-- Begin --
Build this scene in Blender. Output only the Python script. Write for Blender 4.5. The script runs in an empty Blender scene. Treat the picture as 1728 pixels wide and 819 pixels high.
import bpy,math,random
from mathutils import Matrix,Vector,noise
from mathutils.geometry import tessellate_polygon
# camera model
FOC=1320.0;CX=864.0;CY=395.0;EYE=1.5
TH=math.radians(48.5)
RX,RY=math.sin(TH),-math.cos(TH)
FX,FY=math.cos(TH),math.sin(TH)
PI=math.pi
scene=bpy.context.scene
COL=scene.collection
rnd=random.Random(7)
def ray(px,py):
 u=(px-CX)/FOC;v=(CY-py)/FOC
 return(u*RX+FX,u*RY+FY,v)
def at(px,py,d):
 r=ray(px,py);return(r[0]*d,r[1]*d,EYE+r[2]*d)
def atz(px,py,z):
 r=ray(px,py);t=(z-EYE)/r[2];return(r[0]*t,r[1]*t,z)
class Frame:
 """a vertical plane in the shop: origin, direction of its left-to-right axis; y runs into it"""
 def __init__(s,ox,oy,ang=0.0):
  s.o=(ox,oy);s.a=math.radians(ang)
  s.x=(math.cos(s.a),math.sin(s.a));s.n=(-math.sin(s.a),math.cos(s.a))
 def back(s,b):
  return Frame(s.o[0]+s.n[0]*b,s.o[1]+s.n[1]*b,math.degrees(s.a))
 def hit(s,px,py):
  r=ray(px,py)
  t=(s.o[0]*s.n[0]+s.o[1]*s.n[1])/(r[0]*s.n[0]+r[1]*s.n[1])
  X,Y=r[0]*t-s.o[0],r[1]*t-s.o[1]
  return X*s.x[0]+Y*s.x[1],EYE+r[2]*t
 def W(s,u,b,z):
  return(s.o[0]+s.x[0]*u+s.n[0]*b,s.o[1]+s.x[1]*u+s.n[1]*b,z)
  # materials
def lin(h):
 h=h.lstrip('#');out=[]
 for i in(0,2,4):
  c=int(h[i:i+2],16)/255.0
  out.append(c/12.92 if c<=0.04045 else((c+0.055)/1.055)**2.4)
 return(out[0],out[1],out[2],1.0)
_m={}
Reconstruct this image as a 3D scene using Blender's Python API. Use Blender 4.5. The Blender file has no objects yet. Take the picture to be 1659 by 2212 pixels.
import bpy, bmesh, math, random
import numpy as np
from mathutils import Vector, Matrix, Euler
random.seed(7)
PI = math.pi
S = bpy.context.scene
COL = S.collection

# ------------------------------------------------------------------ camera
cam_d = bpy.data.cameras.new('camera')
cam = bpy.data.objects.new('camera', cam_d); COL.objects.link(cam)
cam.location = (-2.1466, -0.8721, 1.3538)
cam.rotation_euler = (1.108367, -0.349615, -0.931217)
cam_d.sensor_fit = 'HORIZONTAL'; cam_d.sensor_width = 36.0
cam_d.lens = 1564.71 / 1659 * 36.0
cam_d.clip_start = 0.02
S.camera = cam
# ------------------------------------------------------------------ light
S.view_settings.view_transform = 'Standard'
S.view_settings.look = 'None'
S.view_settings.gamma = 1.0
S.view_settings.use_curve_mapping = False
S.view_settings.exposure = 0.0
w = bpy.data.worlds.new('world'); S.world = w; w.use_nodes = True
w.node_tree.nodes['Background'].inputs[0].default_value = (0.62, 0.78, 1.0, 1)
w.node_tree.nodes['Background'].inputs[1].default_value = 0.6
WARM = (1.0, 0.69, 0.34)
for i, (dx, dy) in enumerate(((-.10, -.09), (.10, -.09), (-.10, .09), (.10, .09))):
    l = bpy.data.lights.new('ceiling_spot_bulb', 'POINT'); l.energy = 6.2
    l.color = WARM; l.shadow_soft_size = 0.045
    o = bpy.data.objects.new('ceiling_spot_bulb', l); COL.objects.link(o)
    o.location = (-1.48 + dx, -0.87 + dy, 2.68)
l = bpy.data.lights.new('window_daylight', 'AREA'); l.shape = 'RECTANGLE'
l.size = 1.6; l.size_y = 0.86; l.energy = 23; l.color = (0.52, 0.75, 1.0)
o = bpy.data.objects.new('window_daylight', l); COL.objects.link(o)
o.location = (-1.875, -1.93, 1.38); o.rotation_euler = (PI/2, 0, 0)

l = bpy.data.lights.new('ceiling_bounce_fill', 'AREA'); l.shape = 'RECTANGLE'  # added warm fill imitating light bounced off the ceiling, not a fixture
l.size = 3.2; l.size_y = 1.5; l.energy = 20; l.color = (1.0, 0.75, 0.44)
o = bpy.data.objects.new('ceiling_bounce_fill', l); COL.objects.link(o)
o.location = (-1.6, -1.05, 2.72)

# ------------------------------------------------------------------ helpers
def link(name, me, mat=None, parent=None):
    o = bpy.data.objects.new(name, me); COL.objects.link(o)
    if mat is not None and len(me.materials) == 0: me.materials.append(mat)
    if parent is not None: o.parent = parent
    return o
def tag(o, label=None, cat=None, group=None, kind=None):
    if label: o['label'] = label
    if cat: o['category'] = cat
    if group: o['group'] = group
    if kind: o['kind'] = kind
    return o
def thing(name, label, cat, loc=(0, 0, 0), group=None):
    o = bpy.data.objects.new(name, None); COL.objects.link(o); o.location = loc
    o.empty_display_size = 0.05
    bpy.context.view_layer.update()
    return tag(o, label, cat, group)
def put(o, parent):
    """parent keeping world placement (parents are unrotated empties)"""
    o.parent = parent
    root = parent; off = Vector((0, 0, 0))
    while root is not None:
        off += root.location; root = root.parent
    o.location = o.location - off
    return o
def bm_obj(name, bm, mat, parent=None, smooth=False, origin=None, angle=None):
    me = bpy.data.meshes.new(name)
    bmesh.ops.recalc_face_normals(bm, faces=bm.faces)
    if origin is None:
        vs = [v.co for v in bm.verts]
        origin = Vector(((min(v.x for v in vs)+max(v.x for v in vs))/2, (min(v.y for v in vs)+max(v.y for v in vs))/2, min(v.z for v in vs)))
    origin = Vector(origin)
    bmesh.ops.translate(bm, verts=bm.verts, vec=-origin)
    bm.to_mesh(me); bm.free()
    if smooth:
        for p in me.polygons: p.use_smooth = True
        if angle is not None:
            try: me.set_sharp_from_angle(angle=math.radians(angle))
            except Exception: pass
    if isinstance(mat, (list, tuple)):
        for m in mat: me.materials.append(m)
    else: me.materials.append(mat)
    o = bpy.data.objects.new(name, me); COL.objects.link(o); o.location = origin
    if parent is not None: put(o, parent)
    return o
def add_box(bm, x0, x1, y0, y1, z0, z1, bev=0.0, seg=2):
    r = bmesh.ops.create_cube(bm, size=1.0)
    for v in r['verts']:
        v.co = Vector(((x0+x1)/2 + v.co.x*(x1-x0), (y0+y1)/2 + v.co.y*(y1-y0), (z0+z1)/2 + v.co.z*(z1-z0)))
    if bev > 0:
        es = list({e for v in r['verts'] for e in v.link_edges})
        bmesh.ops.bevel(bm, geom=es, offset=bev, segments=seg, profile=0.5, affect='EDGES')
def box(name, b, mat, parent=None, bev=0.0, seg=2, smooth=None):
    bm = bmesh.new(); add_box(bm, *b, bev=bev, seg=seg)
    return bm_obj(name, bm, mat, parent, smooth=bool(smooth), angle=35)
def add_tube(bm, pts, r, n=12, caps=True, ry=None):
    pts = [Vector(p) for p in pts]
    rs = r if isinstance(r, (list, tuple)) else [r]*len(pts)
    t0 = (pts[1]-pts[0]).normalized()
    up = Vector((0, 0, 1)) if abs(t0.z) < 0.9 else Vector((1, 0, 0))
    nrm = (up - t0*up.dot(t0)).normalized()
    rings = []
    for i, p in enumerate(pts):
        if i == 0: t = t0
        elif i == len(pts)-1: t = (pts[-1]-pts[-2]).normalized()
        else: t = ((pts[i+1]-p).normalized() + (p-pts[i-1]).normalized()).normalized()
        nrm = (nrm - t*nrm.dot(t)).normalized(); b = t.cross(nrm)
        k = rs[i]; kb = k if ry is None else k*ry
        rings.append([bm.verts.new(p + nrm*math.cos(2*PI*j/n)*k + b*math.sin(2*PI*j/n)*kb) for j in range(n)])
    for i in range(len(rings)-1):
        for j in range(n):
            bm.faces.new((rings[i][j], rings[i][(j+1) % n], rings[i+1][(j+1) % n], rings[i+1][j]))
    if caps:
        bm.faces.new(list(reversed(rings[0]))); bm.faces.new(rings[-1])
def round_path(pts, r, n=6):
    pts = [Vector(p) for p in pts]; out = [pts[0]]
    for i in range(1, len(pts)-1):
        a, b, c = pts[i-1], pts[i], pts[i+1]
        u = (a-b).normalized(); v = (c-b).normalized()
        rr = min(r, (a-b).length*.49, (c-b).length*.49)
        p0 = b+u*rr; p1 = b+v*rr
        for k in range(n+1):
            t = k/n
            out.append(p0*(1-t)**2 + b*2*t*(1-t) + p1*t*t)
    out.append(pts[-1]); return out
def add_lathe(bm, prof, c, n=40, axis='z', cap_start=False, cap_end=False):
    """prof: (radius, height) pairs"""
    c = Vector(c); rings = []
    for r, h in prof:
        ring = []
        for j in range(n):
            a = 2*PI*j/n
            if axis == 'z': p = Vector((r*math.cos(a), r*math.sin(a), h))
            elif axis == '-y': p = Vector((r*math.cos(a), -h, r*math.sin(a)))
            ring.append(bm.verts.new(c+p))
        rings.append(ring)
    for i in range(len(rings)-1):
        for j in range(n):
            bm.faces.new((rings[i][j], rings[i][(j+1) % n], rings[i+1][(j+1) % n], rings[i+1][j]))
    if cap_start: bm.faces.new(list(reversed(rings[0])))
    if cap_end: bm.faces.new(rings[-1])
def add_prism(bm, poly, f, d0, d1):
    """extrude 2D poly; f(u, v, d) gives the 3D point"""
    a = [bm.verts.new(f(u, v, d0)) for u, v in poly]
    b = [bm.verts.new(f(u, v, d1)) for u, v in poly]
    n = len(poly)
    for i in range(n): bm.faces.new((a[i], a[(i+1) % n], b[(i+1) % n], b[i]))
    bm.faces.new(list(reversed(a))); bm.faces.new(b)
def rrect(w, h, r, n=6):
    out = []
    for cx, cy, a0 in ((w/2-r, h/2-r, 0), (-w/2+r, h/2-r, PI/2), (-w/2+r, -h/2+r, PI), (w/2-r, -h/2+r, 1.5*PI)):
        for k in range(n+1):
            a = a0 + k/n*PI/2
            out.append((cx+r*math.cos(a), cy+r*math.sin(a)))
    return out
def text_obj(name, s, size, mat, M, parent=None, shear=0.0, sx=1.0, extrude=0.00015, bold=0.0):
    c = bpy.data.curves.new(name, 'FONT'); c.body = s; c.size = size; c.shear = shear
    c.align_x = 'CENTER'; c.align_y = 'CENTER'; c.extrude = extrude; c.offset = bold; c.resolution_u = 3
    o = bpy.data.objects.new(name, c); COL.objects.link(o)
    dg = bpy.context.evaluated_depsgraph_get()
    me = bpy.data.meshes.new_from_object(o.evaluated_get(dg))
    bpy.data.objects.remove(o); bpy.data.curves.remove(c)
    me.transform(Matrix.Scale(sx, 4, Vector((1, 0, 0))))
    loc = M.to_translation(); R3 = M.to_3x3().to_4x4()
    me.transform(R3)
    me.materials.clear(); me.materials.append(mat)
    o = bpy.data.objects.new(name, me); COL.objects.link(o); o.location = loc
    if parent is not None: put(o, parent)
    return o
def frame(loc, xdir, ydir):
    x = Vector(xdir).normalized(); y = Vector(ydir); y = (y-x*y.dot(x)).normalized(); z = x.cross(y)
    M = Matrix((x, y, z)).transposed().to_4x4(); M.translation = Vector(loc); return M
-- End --
Goal of the exercise >>
This exercise asks for the lines from the line with "Reconstruct this image" to the line with "COL = S.collection", both lines included, set down exactly and with nothing else.

Answer for this exercise >>
Reconstruct this image as a 3D scene using Blender's Python API. Use Blender 4.5. The Blender file has no objects yet. Take the picture to be 1659 by 2212 pixels.
import bpy, bmesh, math, random
import numpy as np
from mathutils import Vector, Matrix, Euler
random.seed(7)
PI = math.pi
S = bpy.context.scene
COL = S.collection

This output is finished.